INSTRUCTIONS FOR THE TASK
Which lines fall between the line holding "Write a Blender" and the line holding "S.camera = cam", inclusive? Retype them exactly, without the pictures, and add nothing else.

ROWS
********************
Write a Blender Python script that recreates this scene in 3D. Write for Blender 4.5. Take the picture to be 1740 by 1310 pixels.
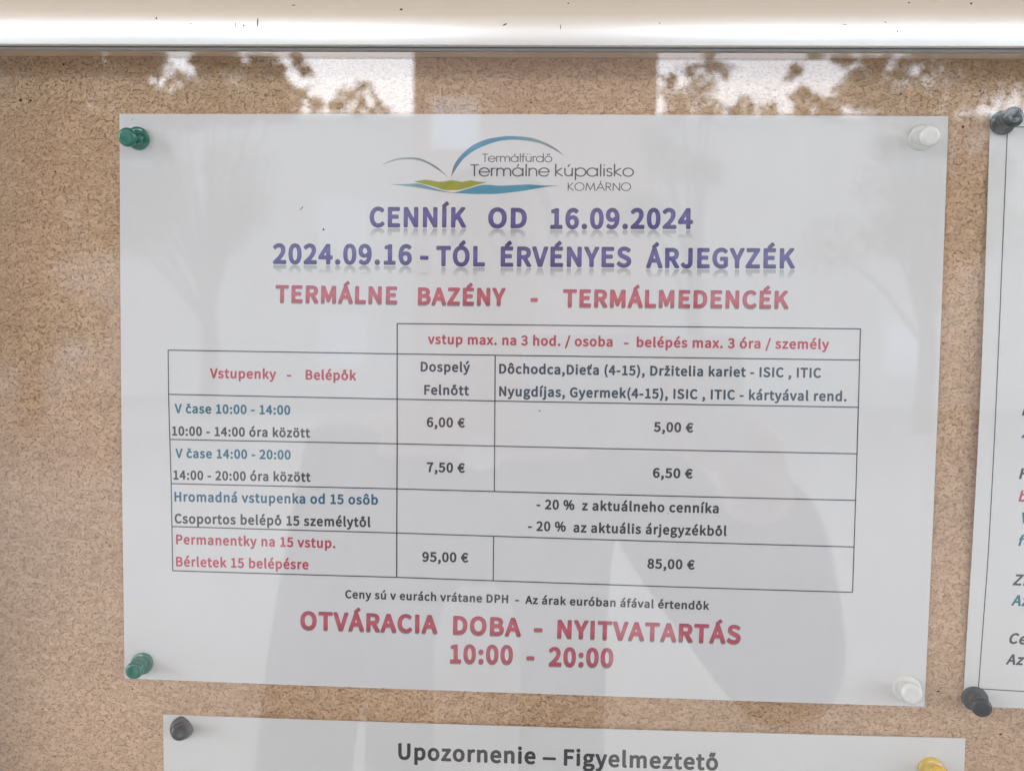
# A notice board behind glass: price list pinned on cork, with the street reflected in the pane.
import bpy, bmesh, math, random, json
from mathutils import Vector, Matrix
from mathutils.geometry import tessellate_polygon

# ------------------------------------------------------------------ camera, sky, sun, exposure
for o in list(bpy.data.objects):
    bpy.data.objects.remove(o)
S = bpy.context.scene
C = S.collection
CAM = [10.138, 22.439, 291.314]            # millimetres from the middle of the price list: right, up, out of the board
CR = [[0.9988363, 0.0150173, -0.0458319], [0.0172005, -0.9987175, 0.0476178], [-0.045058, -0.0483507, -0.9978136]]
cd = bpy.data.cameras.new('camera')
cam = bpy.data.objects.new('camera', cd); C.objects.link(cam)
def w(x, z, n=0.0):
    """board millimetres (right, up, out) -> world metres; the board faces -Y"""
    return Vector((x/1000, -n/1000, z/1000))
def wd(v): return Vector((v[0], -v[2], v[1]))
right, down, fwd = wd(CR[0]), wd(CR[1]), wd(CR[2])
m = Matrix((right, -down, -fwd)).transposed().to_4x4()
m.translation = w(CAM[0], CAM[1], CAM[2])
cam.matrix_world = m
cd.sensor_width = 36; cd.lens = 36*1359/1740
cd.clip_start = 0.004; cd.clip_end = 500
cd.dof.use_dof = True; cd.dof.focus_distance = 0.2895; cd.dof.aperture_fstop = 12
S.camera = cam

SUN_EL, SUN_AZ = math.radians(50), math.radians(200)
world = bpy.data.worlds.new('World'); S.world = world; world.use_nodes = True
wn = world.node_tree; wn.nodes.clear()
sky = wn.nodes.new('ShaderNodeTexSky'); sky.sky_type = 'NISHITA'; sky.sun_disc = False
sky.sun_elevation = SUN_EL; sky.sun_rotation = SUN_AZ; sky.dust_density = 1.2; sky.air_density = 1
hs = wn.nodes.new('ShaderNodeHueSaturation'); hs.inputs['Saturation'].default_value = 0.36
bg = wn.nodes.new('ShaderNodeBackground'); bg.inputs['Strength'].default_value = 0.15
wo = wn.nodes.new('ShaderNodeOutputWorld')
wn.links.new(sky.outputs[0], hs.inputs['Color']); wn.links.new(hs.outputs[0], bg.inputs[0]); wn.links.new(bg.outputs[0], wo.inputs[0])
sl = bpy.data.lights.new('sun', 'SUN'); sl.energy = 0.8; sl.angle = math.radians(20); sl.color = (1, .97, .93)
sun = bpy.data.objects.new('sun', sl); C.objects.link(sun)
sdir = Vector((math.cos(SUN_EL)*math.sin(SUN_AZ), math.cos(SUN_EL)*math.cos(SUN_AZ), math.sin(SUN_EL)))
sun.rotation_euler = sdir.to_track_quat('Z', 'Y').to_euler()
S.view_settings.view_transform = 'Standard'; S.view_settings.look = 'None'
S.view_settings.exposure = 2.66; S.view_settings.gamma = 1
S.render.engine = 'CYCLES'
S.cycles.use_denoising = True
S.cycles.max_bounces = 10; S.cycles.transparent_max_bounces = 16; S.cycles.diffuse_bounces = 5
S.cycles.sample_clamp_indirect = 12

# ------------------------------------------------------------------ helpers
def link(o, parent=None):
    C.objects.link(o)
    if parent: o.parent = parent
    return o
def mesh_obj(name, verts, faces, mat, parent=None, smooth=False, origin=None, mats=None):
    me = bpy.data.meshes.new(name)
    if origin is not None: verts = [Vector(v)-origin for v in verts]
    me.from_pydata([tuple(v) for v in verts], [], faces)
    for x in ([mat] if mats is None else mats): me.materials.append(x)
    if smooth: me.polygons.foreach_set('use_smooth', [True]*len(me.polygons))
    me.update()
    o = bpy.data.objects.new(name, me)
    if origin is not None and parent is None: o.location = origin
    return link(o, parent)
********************
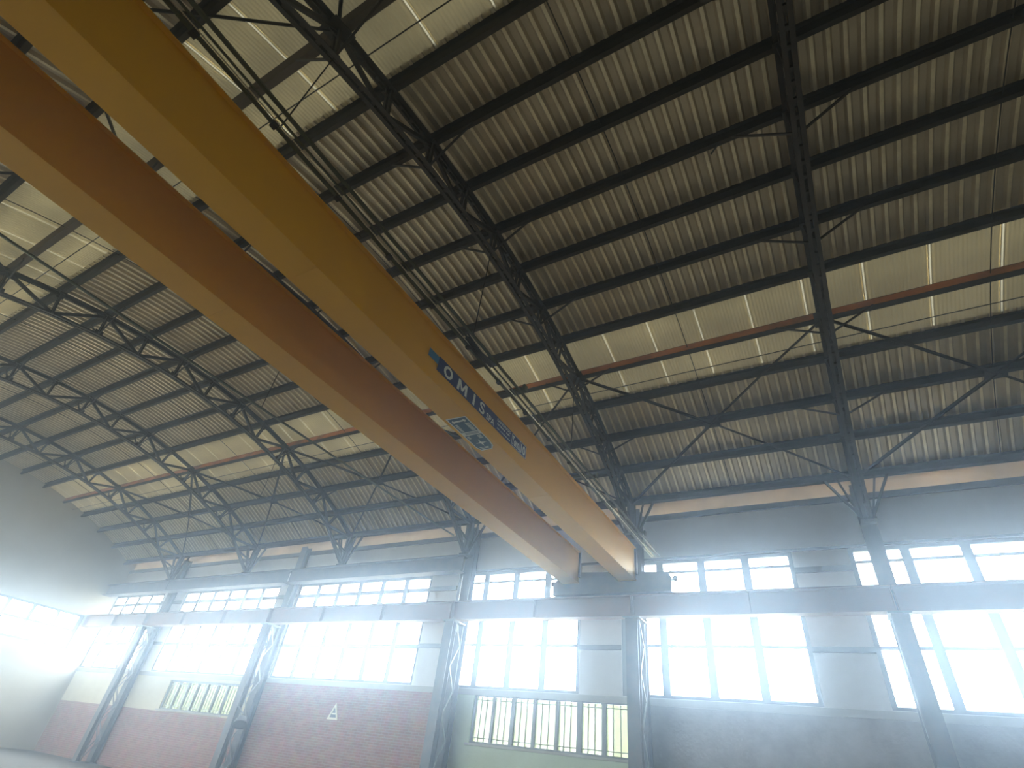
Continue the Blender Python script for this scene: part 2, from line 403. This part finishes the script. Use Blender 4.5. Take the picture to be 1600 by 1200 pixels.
********************
RESULT
Write a Blender Python script that recreates this scene in 3D. Write for Blender 4.5. Take the picture to be 1740 by 1310 pixels.
# A notice board behind glass: price list pinned on cork, with the street reflected in the pane.
import bpy, bmesh, math, random, json
from mathutils import Vector, Matrix
from mathutils.geometry import tessellate_polygon

# ------------------------------------------------------------------ camera, sky, sun, exposure
for o in list(bpy.data.objects):
    bpy.data.objects.remove(o)
S = bpy.context.scene
C = S.collection
CAM = [10.138, 22.439, 291.314]            # millimetres from the middle of the price list: right, up, out of the board
CR = [[0.9988363, 0.0150173, -0.0458319], [0.0172005, -0.9987175, 0.0476178], [-0.045058, -0.0483507, -0.9978136]]
cd = bpy.data.cameras.new('camera')
cam = bpy.data.objects.new('camera', cd); C.objects.link(cam)
def w(x, z, n=0.0):
    """board millimetres (right, up, out) -> world metres; the board faces -Y"""
    return Vector((x/1000, -n/1000, z/1000))
def wd(v): return Vector((v[0], -v[2], v[1]))
right, down, fwd = wd(CR[0]), wd(CR[1]), wd(CR[2])
m = Matrix((right, -down, -fwd)).transposed().to_4x4()
m.translation = w(CAM[0], CAM[1], CAM[2])
cam.matrix_world = m
cd.sensor_width = 36; cd.lens = 36*1359/1740
cd.clip_start = 0.004; cd.clip_end = 500
cd.dof.use_dof = True; cd.dof.focus_distance = 0.2895; cd.dof.aperture_fstop = 12
S.camera = cam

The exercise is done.